Saturday, September 20, 2014

"City of God" XVIII.54

Chapter 54:
Do we even need to argue these questions, given the fact that the "calculated" date of Christ's return has already passed? If nothing else, no one can seem to agree on when to start the calculations (His birth? His baptism? His death? His resurrection? His ascension? Pentecost?)
Instead of assuming that we have been deluded by Peter's magical arts, we should realize that we are Christians, who
in name and deed do not believe in Peter, but in Him in whom Peter believed; we have been drawn to Christ by Peter's exhortations, not drugged by his incantations; we have been helped by his services, not hoodwinked by his sorceries. Christ was Peter's teacher in that faith which leads to everlasting life. The same Christ is our teacher too.
So much for those who claim to follow Peter, in his throne and seat.

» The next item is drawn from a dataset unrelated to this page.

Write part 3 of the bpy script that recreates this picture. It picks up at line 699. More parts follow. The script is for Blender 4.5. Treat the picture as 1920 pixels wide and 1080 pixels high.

It's not the magic utterances of a priest claiming Petrine authority that gives Christianity truth and power, it is the work and person of Christ.

And so Augustine ends his book, having

described in such detail as I judged adequate the historical course of the two cities, the heavenly and the earthly, intermingled as they have been from the beginning and are to be until the end of time.  The earthly one has made for herself, according to her heart's desire, false gods out of any sources at all, even out of human beings, that she might adore them with sacrifices. The heavenly one, on the other hand, living like a wayfarer in this world, makes no false gods for herself. On the contrary, she herself is made by the true God that she may be herself an true sacrifice to Him.
And so we may spot the difference between the City of God and the city of man--the former worships God according to His rules and in such a way that we lay our lives down for His glory; the latter worships itself, to the point of killing others for its own pride. This is not to say that one city cares about material goods and the other only spiritual things:
Both of these cities alike make use of temporal goods and both are equally afflicted by temporal ills--but how different they are in faith, how dissimilar in hope, how unlike in love! [diversa fide, diversa spe, diverso amore] This will go on until they are to be separated in the Last Judgment, when each shall achieve its appointed end--an end which will have no end!
Which means that Augustine now has the task of discussing the ends to which both cities are heading.